На заседании правительства 13 августа 1963 года де Голль стучал кулаком по столу, выкрикивая:
"Правительство ничего не делает, чтобы помешать росту цен. Мы в разгаре инфляции. Великая страна не может существовать без стабильной валюты. Или мы спасём франк или нас всех выкинут. Я даю вам пятнадцать дней для принятия решительных мер" [48].

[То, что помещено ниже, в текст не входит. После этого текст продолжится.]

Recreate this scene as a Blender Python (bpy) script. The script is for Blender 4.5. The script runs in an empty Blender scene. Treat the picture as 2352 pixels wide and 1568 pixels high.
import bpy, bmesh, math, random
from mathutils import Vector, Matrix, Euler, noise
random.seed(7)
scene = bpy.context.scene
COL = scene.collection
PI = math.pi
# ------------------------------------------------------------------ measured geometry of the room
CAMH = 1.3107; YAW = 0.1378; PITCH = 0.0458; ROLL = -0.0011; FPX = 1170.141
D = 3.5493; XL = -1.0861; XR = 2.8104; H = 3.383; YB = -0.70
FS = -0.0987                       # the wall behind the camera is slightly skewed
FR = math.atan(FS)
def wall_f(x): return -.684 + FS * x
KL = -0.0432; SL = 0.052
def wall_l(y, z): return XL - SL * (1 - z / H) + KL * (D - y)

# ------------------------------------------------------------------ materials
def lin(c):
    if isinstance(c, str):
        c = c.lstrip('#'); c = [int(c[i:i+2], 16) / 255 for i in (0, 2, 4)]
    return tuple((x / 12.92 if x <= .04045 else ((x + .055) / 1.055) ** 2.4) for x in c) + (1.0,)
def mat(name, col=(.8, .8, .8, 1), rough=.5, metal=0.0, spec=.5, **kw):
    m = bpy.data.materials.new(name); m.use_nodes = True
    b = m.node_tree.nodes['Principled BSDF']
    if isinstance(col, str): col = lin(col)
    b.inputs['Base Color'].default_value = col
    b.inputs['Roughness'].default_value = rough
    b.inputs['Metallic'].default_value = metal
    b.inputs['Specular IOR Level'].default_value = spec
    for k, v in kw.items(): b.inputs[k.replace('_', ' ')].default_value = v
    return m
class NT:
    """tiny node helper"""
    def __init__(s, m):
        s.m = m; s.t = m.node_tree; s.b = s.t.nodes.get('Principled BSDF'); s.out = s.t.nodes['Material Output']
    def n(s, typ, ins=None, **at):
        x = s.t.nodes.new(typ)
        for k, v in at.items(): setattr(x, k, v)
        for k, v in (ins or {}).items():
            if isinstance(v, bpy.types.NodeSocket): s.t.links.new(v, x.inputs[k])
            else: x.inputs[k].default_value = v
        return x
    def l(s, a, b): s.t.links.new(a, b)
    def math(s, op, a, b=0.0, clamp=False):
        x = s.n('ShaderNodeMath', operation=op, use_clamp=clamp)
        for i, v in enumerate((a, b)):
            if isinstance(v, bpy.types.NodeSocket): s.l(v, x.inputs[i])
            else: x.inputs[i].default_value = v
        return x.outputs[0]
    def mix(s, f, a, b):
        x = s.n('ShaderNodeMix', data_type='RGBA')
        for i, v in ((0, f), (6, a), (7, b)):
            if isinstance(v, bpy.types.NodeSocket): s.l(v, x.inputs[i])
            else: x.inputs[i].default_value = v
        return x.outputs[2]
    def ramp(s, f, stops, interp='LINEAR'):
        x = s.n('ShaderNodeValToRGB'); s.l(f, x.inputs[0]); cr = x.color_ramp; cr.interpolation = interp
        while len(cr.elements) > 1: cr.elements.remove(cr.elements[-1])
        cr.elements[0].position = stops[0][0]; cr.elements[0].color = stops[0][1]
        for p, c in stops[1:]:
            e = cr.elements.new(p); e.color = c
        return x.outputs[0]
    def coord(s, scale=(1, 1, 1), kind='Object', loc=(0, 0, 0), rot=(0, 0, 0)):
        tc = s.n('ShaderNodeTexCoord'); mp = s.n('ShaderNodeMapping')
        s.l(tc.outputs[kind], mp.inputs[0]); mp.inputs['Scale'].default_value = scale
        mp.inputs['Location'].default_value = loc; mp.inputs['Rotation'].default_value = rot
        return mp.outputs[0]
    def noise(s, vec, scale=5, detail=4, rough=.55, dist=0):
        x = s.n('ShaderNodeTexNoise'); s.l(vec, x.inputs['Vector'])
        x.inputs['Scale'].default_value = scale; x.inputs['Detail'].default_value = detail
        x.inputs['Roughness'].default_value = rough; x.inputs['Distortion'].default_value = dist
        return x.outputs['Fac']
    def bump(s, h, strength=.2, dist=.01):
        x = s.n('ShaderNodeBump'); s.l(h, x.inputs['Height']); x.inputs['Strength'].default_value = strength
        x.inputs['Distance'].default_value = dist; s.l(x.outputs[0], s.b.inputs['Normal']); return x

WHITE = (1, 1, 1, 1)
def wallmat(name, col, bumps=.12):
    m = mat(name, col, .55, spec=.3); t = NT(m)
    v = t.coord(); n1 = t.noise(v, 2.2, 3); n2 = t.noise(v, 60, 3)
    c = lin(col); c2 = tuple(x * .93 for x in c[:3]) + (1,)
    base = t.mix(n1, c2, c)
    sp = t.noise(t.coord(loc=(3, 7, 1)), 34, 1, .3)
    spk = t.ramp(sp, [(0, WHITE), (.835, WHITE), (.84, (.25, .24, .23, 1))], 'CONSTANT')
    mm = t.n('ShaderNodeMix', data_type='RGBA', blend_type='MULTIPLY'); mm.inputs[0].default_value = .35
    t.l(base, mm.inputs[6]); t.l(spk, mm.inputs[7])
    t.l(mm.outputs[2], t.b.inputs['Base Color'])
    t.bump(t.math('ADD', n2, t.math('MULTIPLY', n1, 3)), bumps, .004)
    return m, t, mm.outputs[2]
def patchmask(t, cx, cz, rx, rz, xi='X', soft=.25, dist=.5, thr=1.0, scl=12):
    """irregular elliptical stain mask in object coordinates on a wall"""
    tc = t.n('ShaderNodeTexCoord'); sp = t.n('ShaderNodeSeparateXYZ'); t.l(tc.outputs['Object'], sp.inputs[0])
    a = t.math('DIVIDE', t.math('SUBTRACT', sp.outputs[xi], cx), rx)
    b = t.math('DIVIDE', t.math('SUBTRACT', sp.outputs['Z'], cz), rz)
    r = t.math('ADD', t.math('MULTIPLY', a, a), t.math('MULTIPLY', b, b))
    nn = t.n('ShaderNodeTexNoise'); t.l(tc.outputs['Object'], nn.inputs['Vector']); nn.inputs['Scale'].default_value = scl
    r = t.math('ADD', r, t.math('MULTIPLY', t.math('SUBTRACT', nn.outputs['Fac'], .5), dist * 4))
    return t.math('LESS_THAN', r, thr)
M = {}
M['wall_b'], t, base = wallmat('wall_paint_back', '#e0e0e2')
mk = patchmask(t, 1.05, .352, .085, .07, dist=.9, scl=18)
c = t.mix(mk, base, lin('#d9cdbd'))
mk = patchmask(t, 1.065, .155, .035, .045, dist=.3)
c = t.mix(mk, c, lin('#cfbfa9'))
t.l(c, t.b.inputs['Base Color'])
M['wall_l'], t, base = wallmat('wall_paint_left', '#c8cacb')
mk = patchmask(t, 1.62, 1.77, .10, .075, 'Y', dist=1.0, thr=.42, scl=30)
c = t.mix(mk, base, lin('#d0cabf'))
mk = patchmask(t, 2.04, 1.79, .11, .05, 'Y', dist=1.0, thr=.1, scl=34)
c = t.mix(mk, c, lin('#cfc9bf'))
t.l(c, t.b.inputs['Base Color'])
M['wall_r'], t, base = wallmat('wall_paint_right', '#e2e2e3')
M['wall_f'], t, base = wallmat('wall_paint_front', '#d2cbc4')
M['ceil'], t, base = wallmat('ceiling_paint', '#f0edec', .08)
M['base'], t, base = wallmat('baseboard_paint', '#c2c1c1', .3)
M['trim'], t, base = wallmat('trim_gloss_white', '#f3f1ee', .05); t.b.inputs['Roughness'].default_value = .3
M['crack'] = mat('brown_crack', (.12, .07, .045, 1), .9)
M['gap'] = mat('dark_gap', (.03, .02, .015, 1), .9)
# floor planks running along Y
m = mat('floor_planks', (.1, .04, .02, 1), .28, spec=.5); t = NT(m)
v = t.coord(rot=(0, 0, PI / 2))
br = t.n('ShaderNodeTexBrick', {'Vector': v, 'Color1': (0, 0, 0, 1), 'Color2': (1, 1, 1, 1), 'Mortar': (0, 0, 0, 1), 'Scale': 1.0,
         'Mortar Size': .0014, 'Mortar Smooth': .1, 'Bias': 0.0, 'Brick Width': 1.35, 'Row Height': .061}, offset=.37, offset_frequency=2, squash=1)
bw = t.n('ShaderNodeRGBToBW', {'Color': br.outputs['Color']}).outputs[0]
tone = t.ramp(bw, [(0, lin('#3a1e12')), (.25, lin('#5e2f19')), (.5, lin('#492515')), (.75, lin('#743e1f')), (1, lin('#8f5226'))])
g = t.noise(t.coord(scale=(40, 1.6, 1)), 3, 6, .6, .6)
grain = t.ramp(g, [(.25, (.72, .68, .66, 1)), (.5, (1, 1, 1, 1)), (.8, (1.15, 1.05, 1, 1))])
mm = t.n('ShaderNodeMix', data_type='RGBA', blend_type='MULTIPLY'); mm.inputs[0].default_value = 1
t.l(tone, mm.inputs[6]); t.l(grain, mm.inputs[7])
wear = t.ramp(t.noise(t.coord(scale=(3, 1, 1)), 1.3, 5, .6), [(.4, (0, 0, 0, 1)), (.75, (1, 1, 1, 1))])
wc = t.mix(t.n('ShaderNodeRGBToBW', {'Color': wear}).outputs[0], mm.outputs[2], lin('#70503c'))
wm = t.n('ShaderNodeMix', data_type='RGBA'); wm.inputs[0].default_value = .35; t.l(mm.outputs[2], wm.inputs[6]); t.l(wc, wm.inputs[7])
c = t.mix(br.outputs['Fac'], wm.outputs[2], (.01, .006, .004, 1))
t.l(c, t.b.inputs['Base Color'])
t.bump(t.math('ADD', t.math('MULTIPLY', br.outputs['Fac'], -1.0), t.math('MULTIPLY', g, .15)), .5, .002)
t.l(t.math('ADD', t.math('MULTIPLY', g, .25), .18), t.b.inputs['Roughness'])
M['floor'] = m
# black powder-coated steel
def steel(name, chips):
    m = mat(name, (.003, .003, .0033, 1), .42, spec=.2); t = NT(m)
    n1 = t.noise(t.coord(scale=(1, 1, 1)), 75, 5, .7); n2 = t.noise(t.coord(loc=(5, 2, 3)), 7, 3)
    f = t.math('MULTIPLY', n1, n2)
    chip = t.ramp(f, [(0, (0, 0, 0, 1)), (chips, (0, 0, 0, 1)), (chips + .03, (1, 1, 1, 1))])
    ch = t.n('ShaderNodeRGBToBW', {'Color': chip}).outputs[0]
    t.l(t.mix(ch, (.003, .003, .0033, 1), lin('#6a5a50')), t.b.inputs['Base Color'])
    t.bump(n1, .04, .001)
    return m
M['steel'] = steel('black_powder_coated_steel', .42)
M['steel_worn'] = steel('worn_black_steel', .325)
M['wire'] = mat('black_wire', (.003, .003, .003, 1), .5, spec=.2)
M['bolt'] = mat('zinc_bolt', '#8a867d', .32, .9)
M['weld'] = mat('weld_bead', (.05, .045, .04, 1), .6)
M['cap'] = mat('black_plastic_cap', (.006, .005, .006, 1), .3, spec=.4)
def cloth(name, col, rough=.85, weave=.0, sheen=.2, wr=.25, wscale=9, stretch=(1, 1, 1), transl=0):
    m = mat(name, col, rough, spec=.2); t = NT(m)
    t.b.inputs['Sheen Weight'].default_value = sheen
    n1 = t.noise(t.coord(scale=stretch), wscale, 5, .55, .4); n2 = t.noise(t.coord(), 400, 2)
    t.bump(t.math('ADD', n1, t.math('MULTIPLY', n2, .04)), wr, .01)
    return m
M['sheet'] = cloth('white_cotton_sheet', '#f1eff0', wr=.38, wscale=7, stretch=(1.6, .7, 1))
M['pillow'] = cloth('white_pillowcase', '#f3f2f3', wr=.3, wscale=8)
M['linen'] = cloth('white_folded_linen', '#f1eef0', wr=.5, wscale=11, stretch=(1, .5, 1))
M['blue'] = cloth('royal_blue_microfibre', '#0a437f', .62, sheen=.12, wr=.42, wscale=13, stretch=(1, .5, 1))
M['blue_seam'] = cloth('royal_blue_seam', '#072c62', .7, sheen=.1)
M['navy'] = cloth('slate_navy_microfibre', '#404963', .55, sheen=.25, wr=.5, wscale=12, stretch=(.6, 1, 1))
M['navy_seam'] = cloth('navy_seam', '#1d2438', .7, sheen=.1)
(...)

Де Голль отмечал у англичан неотвратимое отмирание чувства нации. Уразуметь сие несложно. Англия всегда являлась опорой для масонских, космополитических идей и сил всего света. Отравление сознания не могло не произойти. Зато сионизированный капитал чувствовал себя на островах превосходно с времён Английской буржуазной революции середины ХVII века, времён лорда-протектора Оливера Кромвеля (1599-1658). До второй мировой войны Англия являлась, по сути, штаб-квартирой мирового сионизма с его идеями подавления национальных государств. После 1945 года мировой сионизм организационно перемещается в США. Он и сейчас, помимо Израиля, сохраняет базовое положение в США, которые во многом подменили свои национальные интересы на интересы Израиля.
Сколько вспоминаю себя маленьким, самым замечательным, что и по сию пору единственно хранит память, была… красота – красота неба, красота травы, красота инея, красота солнца, красота раскаленного металла, красота птицы, красота песни…
Подрастая, я не мечтал о власти над людьми, богатстве, чинах или славе. Над всем преобладало, всё стирая или умельчая, поклонение, восхищение красотой – и красотой женщины тоже. Красоту женщины я заметил едва ли не в первые свои сознательные лета, ещё ребенком, – и оказался смят ею и покорён.
Красота – вот что имело для меня смысл и значение, вот ради чего стоило жить.
И ещё. Молодой Чехов писал брату: "Ничтожество своё надо сознавать перед Богом, природой, умом, красотой, но не перед людьми".
И он же в зрелые лета говорил: "Фарисейство и произвол царят не в одних только купеческих домах и кутузках, а их приходится встречать в науке, литературе и даже среди молодёжи".